Multiple Roles Support

Sift already supports dotted line relationships for informal secondary reporting. The upcoming multiple roles feature goes further: it formally supports employees who hold two distinct positions in the organization — where the system of record actually defines those roles separately. When this is the case, the person will appear in both places on the org chart, with a convenient popover allowing viewers to navigate between their two positions.

Print by Leader: Smarter Org Chart Exports

Exporting large org charts has long been a pain point. Today, Sift generates a single PDF of the entire org chart, which can be unwieldy for large organizations. The new "print by leader" feature will automate a page-by-page export: admins specify a starting point and a depth (e.g., start at the CEO, go three levels deep), and Sift generates a clean, multi-page PDF with each leader's section on its own page. The export will also support all extended card content, so every page reflects exactly the attributes you've chosen to display. This feature is on track to ship by the end of Q1 2026.

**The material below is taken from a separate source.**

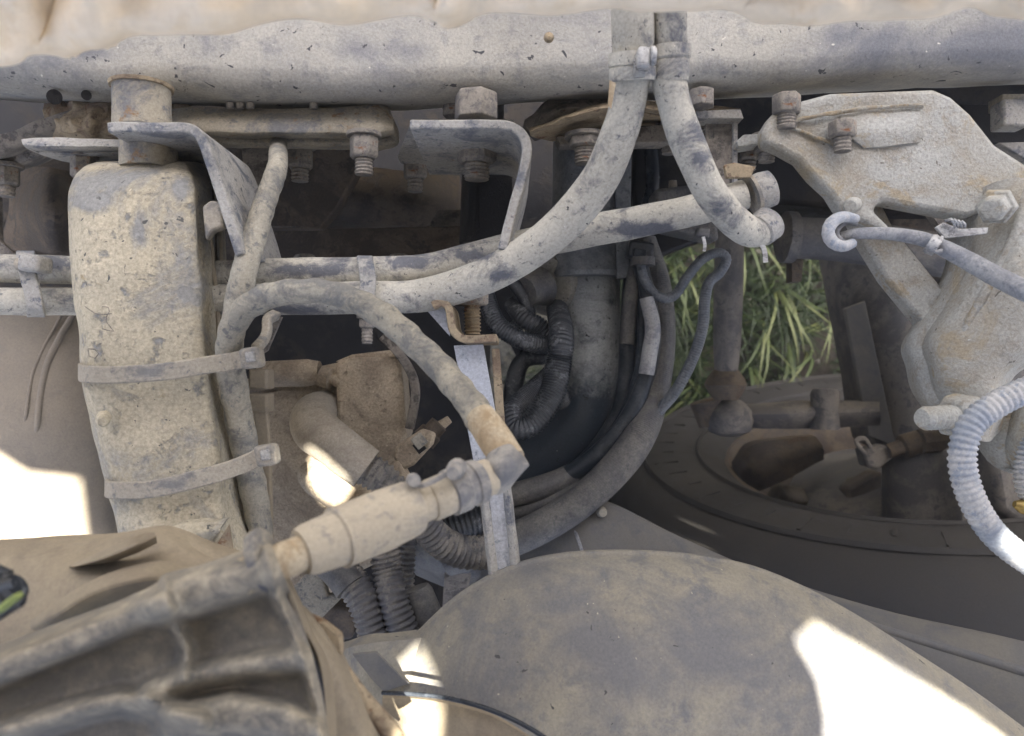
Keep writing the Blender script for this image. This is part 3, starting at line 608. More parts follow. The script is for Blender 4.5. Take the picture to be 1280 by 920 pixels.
# ================================================================== BIG CAST BRACKET at right
cg = thing('cast_bracket', 'large pale grey cast bracket with a slot, branching down the right side', 'bracket', (1150, 220, .6))
body = [(968, 140), (1000, 126), (1040, 116), (1100, 112), (1168, 111), (1190, 120), (1215, 142), (1245, 180), (1282, 205), (1400, 240), (1400, 330), (1300, 330), (1262, 300), (1236, 262), (1210, 272), (1102, 252), (1092, 262), (1112, 282), (1130, 300),
        (1060, 268), (1052, 262), (1040, 242), (1018, 222), (1000, 200), (975, 186), (955, 178), (955, 160)]
mk('plate', plate(body, .60, .02), m_cast, cg, bevel=.004, nz=.0009, nscale=40)
mk('weld_seam', tube([(958, 162, .603), (1000, 150, .597), (1050, 140, .596), (1100, 134, .596), (1155, 132, .597)], 2.6, sides=8), m_weld, cg, nz=.0016, nscale=90, label='rough rusty weld bead')
mk('weld_seam', tube([(990, 160, .60), (1025, 172, .597), (1050, 186, .60)], 2.2, sides=8), m_weld, cg, nz=.0012, nscale=90, label='rough rusty weld bead')
mk('raised_boss', loft([[(1050, 144, .599), (1090, 140, .598), (1150, 138, .599)], [(1058, 165, .595), (1100, 162, .594), (1155, 160, .596)], [(1080, 185, .598), (1110, 182, .596), (1150, 178, .598)]], 6, 6, thick=.004), m_cast, cg, nz=.0008)
bolt(cg, 1053, 152, 17, .59, 20, 18, washer=False)
mk('nub', lathe((1067, 256, .592), (1063, 258, .58), [(0, 10), (.7, 10), (1, 7)], 16), m_cast, cg)
st = [(1062, 262), (1100, 250), (1118, 285), (1150, 325), (1195, 380), (1175, 408), (1160, 412), (1110, 350), (1078, 300)]
mk('strut', plate(st, .63, .02), m_cast, cg, bevel=.003, nz=.0008)
mk('front_arm', loft([[(1210, 270, .62), (1228, 235, .60), (1262, 222, .585), (1300, 225, .58), (1400, 250, .59)],
                      [(1206, 330, .62), (1222, 310, .60), (1262, 290, .575), (1300, 290, .565), (1400, 300, .58)],
                      [(1175, 388, .62), (1195, 372, .60), (1235, 350, .575), (1290, 345, .555), (1390, 345, .57)],
                      [(1150, 430, .62), (1168, 420, .595), (1215, 412, .575), (1290, 420, .56), (1330, 430, .60)],
                      [(1155, 458, .62), (1170, 455, .59), (1205, 460, .575), (1250, 465, .57), (1268, 470, .60)],
                      [(1165, 495, .62), (1180, 500, .59), (1210, 510, .575), (1240, 512, .57), (1256, 512, .60)],
                      [(1200, 540, .62), (1212, 548, .59), (1228, 552, .58), (1240, 550, .59), (1250, 540, .61)]], 6, 7, thick=.03), m_cast, cg, nz=.0012, nscale=40)
mk('ridge', tube([(1290, 222, .580, 9), (1268, 300, .572, 8), (1235, 360, .574, 6), (1205, 415, .580, 5), (1200, 450, .586, 4)], sides=12), m_cast, cg, nz=.001, nscale=60)
mk('hex_boss', lathe((1246, 258, .575), (1240, 262, .555), [(0, 24), (.3, 22), (.31, 17), (.9, 16), (1, 13)], 6, turn=.3), m_cast, cg, bevel=.001)
mk('stud_nut', lathe((1208, 520, .575), (1188, 521, .565), [(0, 30), (.2, 31), (.8, 28), (1, 22)], 6, turn=.2), m_cast, cg, bevel=.0015)
pr = []
for i in range(8): pr += [(i / 8, 15), ((i + .5) / 8, 13.5)]
mk('stud', lathe((1195, 521, .566), (1152, 523, .552), pr + [(1, 11)], 20), m_cast, cg, nz=.0003)
mk('side_lobe', loft([[(1258, 520, .62), (1275, 505, .60), (1300, 500, .59), (1340, 510, .60)], [(1250, 560, .62), (1265, 550, .59), (1300, 550, .57), (1340, 555, .59)], [(1262, 582, .62), (1275, 590, .60), (1300, 600, .59), (1340, 600, .60)]], 6, 6, thick=.03), m_cast, cg, nz=.001)
mk('rear_web', plate([(1148, 250), (1215, 262), (1215, 330), (1180, 290), (1160, 262)], .70, .01), m_brktd, cg)
rr_ = thing('right_rail_bolt', 'square bolt head on a dark bracket under the rail at the far right edge', 'bolt', (1270, 140, .66))
mk('head', box((1272, 140), (34, 34), .64, .02), m_brkt, rr_, bevel=.002)
mk('stem', box((1268, 125), (30, 16), .645, .02), m_neck, rr_, bevel=.001)
mk('dark_bracket', plate([(1200, 130), (1256, 130), (1256, 148), (1330, 152), (1330, 185), (1230, 178)], .70, .02), m_dark, rr_, bevel=.001)
mk('lower_tab', plate([(1248, 178), (1330, 176), (1330, 206), (1290, 204)], .66, .01), m_brkt, rr_, bevel=.001)

# ================================================================== PIPES / EXHAUST in the centre
ex = thing('air_duct', 'upright air duct with a wider top sleeve, dusty above and dark bare below, curving left', 'duct', (740, 400, .85))
mk('sleeve', lathe((734, 130, .84), (736, 348, .84), [(0, 42), (.7, 45), (.95, 47), (.975, 49), (1, 47)], 40), m_sleeve, ex, nz=.001)
mk('flat_shield', plate([(768, 150), (790, 150), (787, 346), (772, 348)], .80, .01), m_sleeve, ex, bevel=.001, nz=.0006)
mk('pipe', tube([(738, 330, .85, 37), (738, 380, .85, 37), (737, 440, .85, 37), (735, 480, .855, 38.5), (722, 525, .86, 42), (695, 565, .87, 46), (655, 600, .88, 48), (600, 640, .90, 50), (540, 680, .92, 50)], sides=36), m_duct, ex, label='dusty pipe fading to a bare dark lower bend')
mk('bolt_nub', lathe((736, 200, .79), (738, 202, .775), [(0, 7), (1, 6)], 10), m_dark, ex)
di = thing('oval_disc', 'grey oval disc seen edge on left of the air duct', 'disc', (680, 355, .82))
mk('disc', lathe((682, 356, .83), (700, 350, .87), [(0, 34), (.15, 40), (1, 42)], 32), m_exh, di, nz=.0008)
mk('hub', lathe((655, 366, .80), (676, 358, .82), [(0, 20), (.8, 22), (1, 26)], 20), m_cable, di)

def corr_hose(name, pts, label, m, pitch=.0030, dep=.0007, group=None, cat='corrugated hose', sides=20):
    o = mk(name, tube(pts, sides=sides, corr=(pitch, dep)), m, angle=70, tag=(label, cat) if not group else (label, cat, group)); return o
GL = 'black corrugated looms left of the air duct'
corr_hose('corrugated_hose', [(688, 356, .92, 11), (696, 384, .84, 13), (702, 420, .76, 15), (698, 455, .75, 16), (690, 492, .74, 16), (668, 526, .73, 15.5), (648, 533, .73, 15), (641, 515, .74, 14), (658, 498, .77, 14), (690, 470, .82, 14)],
          'thick ribbed black loom running down beside the air duct and hooking left at the bottom', m_black, group=GL)
corr_hose('corrugated_hose', [(604, 350, .78, 11), (610, 378, .77, 11), (624, 408, .76, 11.5), (655, 426, .76, 11.5), (684, 432, .78, 11), (700, 433, .84, 10)],
          'thin ribbed black loom curving in an open C under the wide hose', m_black, pitch=.0028, dep=.0005, group=GL)
corr_hose('corrugated_hose', [(640, 380, .82, 10), (656, 398, .80, 12), (676, 412, .80, 13), (700, 440, .80, 14), (690, 480, .80, 15), (700, 500, .82, 15)],
          'short ribbed black loom just left of the thick one', m_black, group=GL)
mk('cable', tube([(600, 330, .80, 8), (640, 352, .80, 9), (662, 392, .81, 8), (640, 412, .83, 7), (650, 440, .85, 7)], sides=14), m_black, tag=('slim black cable looping behind the C shaped loom', 'cable', GL))
mk('cable', tube([(690, 445, .84, 10), (655, 450, .84, 11), (643, 480, .84, 12), (642, 520, .86, 12), (650, 570, .9, 12)], sides=14), m_black, tag=('black cable making an upside down U above pale stones', 'cable', GL))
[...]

Future Thinking: What's on the Horizon

Beyond the near-term roadmap, the Sift team shared two areas they're actively exploring for later in 2026.

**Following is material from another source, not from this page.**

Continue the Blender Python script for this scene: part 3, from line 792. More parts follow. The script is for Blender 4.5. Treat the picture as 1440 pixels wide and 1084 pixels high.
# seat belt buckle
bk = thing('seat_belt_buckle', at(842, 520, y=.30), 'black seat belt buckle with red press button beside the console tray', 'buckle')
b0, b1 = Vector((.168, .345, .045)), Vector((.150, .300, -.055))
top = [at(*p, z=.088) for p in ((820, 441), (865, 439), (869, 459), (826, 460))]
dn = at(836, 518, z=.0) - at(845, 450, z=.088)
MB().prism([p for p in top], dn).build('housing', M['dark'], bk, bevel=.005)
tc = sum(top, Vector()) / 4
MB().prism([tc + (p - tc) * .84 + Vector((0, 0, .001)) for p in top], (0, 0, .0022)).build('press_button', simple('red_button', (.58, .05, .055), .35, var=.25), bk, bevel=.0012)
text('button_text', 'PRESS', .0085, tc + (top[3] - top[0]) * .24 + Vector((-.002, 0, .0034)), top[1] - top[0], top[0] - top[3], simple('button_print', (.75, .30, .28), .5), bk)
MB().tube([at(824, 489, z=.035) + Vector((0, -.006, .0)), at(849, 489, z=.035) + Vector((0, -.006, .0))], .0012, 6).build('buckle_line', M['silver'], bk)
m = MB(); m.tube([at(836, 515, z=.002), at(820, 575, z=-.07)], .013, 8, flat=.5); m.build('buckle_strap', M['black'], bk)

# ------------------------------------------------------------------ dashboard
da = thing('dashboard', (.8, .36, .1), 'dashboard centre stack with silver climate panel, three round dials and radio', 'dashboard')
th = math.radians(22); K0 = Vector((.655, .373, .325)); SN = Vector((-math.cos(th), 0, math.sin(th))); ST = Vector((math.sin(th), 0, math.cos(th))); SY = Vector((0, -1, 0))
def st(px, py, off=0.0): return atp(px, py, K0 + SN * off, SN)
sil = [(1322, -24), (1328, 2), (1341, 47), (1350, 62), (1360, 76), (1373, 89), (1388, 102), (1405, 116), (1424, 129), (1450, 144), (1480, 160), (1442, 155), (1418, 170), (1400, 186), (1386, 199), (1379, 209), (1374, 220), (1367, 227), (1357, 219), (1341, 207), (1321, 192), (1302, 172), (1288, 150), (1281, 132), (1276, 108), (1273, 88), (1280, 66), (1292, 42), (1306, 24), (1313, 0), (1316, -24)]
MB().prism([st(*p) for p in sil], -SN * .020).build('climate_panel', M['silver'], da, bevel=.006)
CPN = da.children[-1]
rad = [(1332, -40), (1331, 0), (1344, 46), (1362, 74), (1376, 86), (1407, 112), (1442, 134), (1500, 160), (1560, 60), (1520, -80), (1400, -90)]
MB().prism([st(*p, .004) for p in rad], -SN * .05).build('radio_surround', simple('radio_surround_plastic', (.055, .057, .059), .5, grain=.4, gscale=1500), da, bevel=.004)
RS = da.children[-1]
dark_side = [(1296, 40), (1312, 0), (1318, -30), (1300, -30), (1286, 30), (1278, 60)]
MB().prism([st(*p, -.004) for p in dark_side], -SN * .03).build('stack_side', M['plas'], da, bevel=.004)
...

The first is leader-specific tooling. Right now, all employees experience Sift in roughly the same way. The team wants to bring more sophisticated tools to managers and executives — things like organizational planning, headcount analysis, and richer data views tailored to leadership needs.

The second is AI integration. The Sift team is in early stages of evaluating how AI capabilities could be woven into the platform, whether that's through native AI features or integrations with other AI-powered tools. The webinar surfaced genuine nuance here: audience feedback during the session reflected a mix of enthusiasm and fatigue around AI features in general, with some attendees noting that the value of AI really depends on the specific use case and workflow.